**DATASET EXCERPT:**
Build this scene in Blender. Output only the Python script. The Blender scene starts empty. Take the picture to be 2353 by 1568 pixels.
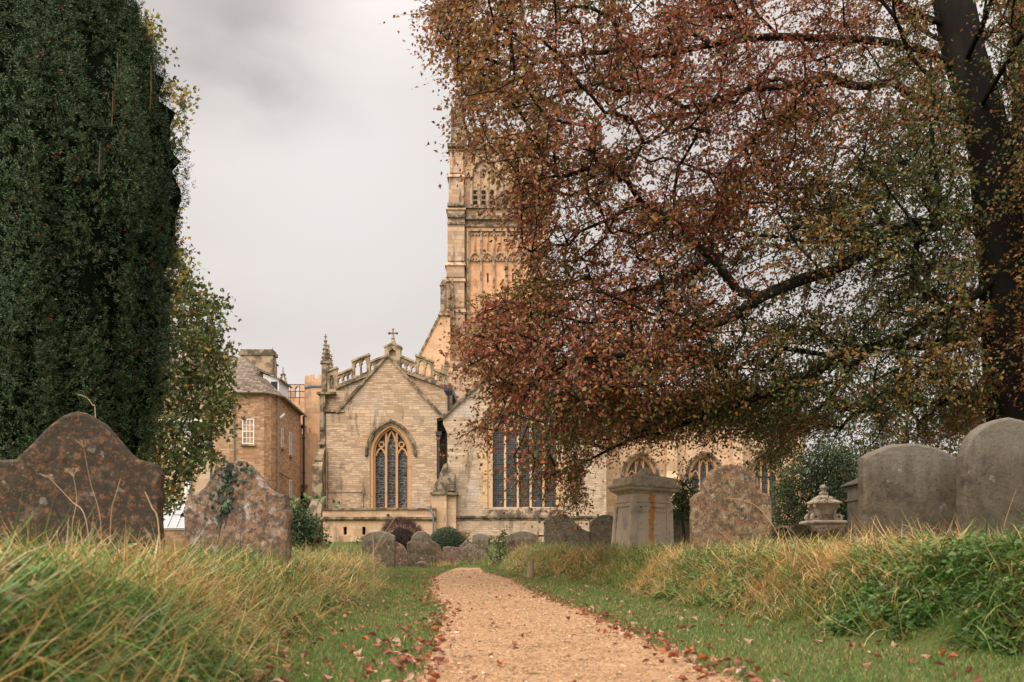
import bpy, bmesh, math, random
import numpy as np
from mathutils import Vector, Matrix
from mathutils.geometry import tessellate_polygon

random.seed(7)
rng = np.random.default_rng(7)
scene = bpy.context.scene
COL = scene.collection

# ------------------------------------------------------------------ camera
EYE = 0.5                       # a low viewpoint just above the path
F = 2287.6                      # focal length in units of the 2353-wide picture
HOR = 1275.0
cam = bpy.data.cameras.new('camera')
cam.lens = 35.0
cam.sensor_width = 36.0
cam.shift_y = (HOR - 784.0) / 2353.0
cam.clip_start = 0.05
cam.clip_end = 2000.0
cam.dof.use_dof = True
cam.dof.focus_distance = 32.0
cam.dof.aperture_fstop = 5.0
camo = bpy.data.objects.new('camera', cam)
camo.location = (0, 0, EYE)
camo.rotation_euler = (math.radians(90), 0, 0)
COL.objects.link(camo)
scene.camera = camo


def X(u, Y):
    return (u - 1176.5) * Y / F


def Z(v, Y):
    return EYE + (HOR - v) * Y / F


# ------------------------------------------------------------------ sky and light
SUN_EL, SUN_AZ = 36.0, -146.0   # azimuth measured from +Y towards +X
world = bpy.data.worlds.new('World')
scene.world = world
world.use_nodes = True
wt = world.node_tree
wt.nodes.clear()
wo = wt.nodes.new('ShaderNodeOutputWorld')
bg = wt.nodes.new('ShaderNodeBackground')
bg.inputs['Strength'].default_value = 0.1
wt.links.new(bg.outputs[0], wo.inputs[0])
sky = wt.nodes.new('ShaderNodeTexSky')
sky.sky_type = 'NISHITA'
sky.sun_disc = False
sky.sun_elevation = math.radians(SUN_EL)
sky.sun_rotation = math.radians(SUN_AZ)
tc = wt.nodes.new('ShaderNodeTexCoord')


def wn(tp, **kw):
    n = wt.nodes.new(tp)
    for k, v in kw.items():
        setattr(n, k, v)
    return n


def wl(a, b):
    wt.links.new(a, b)


# overcast cloud layer: a stretched noise over the sky directions
mp = wn('ShaderNodeMapping')
mp.inputs['Scale'].default_value = (1.0, 1.0, 2.6)
mp.inputs['Location'].default_value = (0.35, 0.1, 0.2)
wl(tc.outputs['Generated'], mp.inputs[0])
nz = wn('ShaderNodeTexNoise')
nz.inputs['Scale'].default_value = 3.0
nz.inputs['Detail'].default_value = 5.0
nz.inputs['Roughness'].default_value = 0.5
nz.inputs['Distortion'].default_value = 0.3
wl(mp.outputs[0], nz.inputs['Vector'])
rp = wn('ShaderNodeValToRGB')
rp.color_ramp.elements[0].position = 0.36
rp.color_ramp.elements[0].color = (4.204, 3.859, 3.717, 1)
rp.color_ramp.elements[1].position = 0.58
rp.color_ramp.elements[1].color = (5.310, 4.912, 4.717, 1)
wl(nz.outputs['Fac'], rp.inputs[0])


def sky_dir(u, v):
    d = Vector(((u - 1176.5) / F, 1.0, (HOR - v) / F))
    return d.normalized()


def blob(u, v, c0, c1):
    """fac that is 1 near the direction of a cloud, with a ragged edge"""
    d = wn('ShaderNodeVectorMath', operation='DISTANCE')
    wl(tc.outputs['Generated'], d.inputs[0])
    d.inputs[1].default_value = sky_dir(u, v)
    a = wn('ShaderNodeMath', operation='MULTIPLY_ADD')
    wl(nz.outputs['Fac'], a.inputs[0])
    a.inputs[1].default_value = 0.26
    wl(d.outputs['Value'], a.inputs[2])
    m = wn('ShaderNodeMapRange')
    m.interpolation_type = 'SMOOTHSTEP'
    m.inputs['From Min'].default_value = c1
    m.inputs['From Max'].default_value = c0
    wl(a.outputs[0], m.inputs['Value'])
    return m.outputs[0]


def wmix(a, b, f):
    m = wn('ShaderNodeMix', data_type='RGBA')
    if isinstance(f, float):
        m.inputs[0].default_value = f
    else:
        wl(f, m.inputs[0])
    for s, x in ((6, a), (7, b)):
        if isinstance(x, tuple):
            m.inputs[s].default_value = x
        else:
            wl(x, m.inputs[s])
    return m.outputs[2]


c = rp.outputs[0]
c = wmix(c, (5.664, 5.354, 5.186, 1), blob(760, 320, 0.10, 0.42))
c = wmix(c, (3.451, 3.204, 3.142, 1), blob(470, -40, 0.16, 0.30))
c = wmix(c, (2.832, 2.655, 2.637, 1), blob(545, 60, 0.11, 0.21))
# the overcast sky is brighter overhead than at the horizon
sep = wn('ShaderNodeSeparateXYZ')
wl(tc.outputs['Generated'], sep.inputs[0])
zr = wn('ShaderNodeMapRange')
zr.inputs['From Min'].default_value = 0.42
zr.inputs['From Max'].default_value = 1.0
zr.inputs['To Min'].default_value = 1.0
zr.inputs['To Max'].default_value = 2.7
wl(sep.outputs['Z'], zr.inputs['Value'])
sc_ = wn('ShaderNodeVectorMath', operation='SCALE')
wl(c, sc_.inputs[0])
wl(zr.outputs[0], sc_.inputs['Scale'])
# and brightest round the veiled sun, behind the viewer
sd = wn('ShaderNodeVectorMath', operation='DOT_PRODUCT')
wl(tc.outputs['Generated'], sd.inputs[0])
sd.inputs[1].default_value = (math.sin(math.radians(SUN_AZ)) * math.cos(math.radians(SUN_EL)), math.cos(math.radians(SUN_AZ)) * math.cos(math.radians(SUN_EL)), math.sin(math.radians(SUN_EL)))
sg_ = wn('ShaderNodeMapRange', interpolation_type='SMOOTHSTEP')
sg_.inputs['From Min'].default_value = -0.1
sg_.inputs['From Max'].default_value = 1.0
sg_.inputs['To Min'].default_value = 1.0
sg_.inputs['To Max'].default_value = 2.0
wl(sd.outputs['Value'], sg_.inputs['Value'])
sc2 = wn('ShaderNodeVectorMath', operation='SCALE')
wl(sc_.outputs[0], sc2.inputs[0])
wl(sg_.outputs[0], sc2.inputs['Scale'])
c = wmix(sky.outputs[0], sc2.outputs[0], 0.975)
wl(c, bg.inputs['Color'])

sun = bpy.data.lights.new('sun', 'SUN')
sun.energy = 1.5
sun.angle = math.radians(50)
sun.color = (1.0, 0.93, 0.84)
suno = bpy.data.objects.new('sun', sun)
el, az = math.radians(SUN_EL), math.radians(SUN_AZ)
sdir = Vector((math.sin(az) * math.cos(el), math.cos(az) * math.cos(el), math.sin(el)))
suno.rotation_euler = (-sdir).to_track_quat('-Z', 'Y').to_euler()
suno.location = sdir * 80
COL.objects.link(suno)

scene.view_settings.view_transform = 'Standard'
scene.view_settings.look = 'None'
scene.view_settings.exposure = 0.66
scene.view_settings.gamma = 1.0
scene.render.engine = 'CYCLES'
scene.cycles.max_bounces = 6
scene.cycles.use_denoising = True


# ------------------------------------------------------------------ object helpers
def link(o, parent=None):
    COL.objects.link(o)
    if parent is not None:
        o.parent = parent
    return o


def tag(o, label=None, cat=None, group=None, kind=None):
    if label:
        o['label'] = label
    if cat:
        o['category'] = cat
    if group:
        o['group'] = group
    if kind:
        o['kind'] = kind
    return o


def empty(name, loc, label=None, cat=None, group=None, rot=(0, 0, 0)):
    o = bpy.data.objects.new(name, None)
    o.empty_display_size = 0.2
    o.location = loc
    o.rotation_euler = rot
    link(o)
    return tag(o, label, cat, group)


def obj(name, bm, mat, parent=None, smooth=False, world=True):
    """links a bmesh as one object; with world=True its coordinates are world ones although it is parented"""
    me = bpy.data.meshes.new(name)
    bmesh.ops.recalc_face_normals(bm, faces=bm.faces)
    bm.to_mesh(me)
    bm.free()
    if mat:
        me.materials.append(mat)
    if smooth:
        me.polygons.foreach_set('use_smooth', [True] * len(me.polygons))
    o = bpy.data.objects.new(name, me)
    link(o, parent)
    if parent is not None and world:
        bpy.context.view_layer.update()
        o.matrix_parent_inverse = parent.matrix_world.inverted()
    return o


def np_mesh(name, verts, faces, mat, cols=None, parent=None, smooth=False):
    """verts (N,3), faces (M,k), cols (N,3)"""
    me = bpy.data.meshes.new(name)
    n, m, k = len(verts), len(faces), faces.shape[1]
    me.vertices.add(n)
    me.vertices.foreach_set('co', np.ascontiguousarray(verts, dtype=np.float32).ravel())
    me.loops.add(m * k)
    me.loops.foreach_set('vertex_index', np.ascontiguousarray(faces, dtype=np.int32).ravel())
    me.polygons.add(m)
    me.polygons.foreach_set('loop_start', np.arange(0, m * k, k, dtype=np.int32))
    me.polygons.foreach_set('loop_total', np.full(m, k, dtype=np.int32))
    if smooth:
        me.polygons.foreach_set('use_smooth', np.ones(m, dtype=bool))
    me.update(calc_edges=True)
    if cols is not None:
        a = me.color_attributes.new('Col', 'FLOAT_COLOR', 'POINT')
        c4 = np.ones((n, 4), dtype=np.float32)
        c4[:, :3] = cols
        a.data.foreach_set('color', c4.ravel())
    me.materials.append(mat)
    o = bpy.data.objects.new(name, me)
    link(o, parent)
    if parent is not None:
        bpy.context.view_layer.update()
        o.matrix_parent_inverse = parent.matrix_world.inverted()
    return o


# ------------------------------------------------------------------ bmesh shapes
def box(bm, x0, x1, y0, y1, z0, z1):
    v = [bm.verts.new(p) for p in ((x0, y0, z0), (x1, y0, z0), (x1, y1, z0), (x0, y1, z0),
                                   (x0, y0, z1), (x1, y0, z1), (x1, y1, z1), (x0, y1, z1))]
    for f in ((0, 3, 2, 1), (4, 5, 6, 7), (0, 1, 5, 4), (1, 2, 6, 5), (2, 3, 7, 6), (3, 0, 4, 7)):
        bm.faces.new([v[i] for i in f])


def frust(bm, a, b, z0, z1):
    """a, b = (x0,x1,y0,y1) rectangles at z0 and z1"""
    v = [bm.verts.new(p) for p in ((a[0], a[2], z0), (a[1], a[2], z0), (a[1], a[3], z0), (a[0], a[3], z0),
                                   (b[0], b[2], z1), (b[1], b[2], z1), (b[1], b[3], z1), (b[0], b[3], z1))]
    for f in ((0, 3, 2, 1), (4, 5, 6, 7), (0, 1, 5, 4), (1, 2, 6, 5), (2, 3, 7, 6), (3, 0, 4, 7)):
        bm.faces.new([v[i] for i in f])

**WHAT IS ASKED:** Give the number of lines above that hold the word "picture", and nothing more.

**RIGHT ANSWER:** 2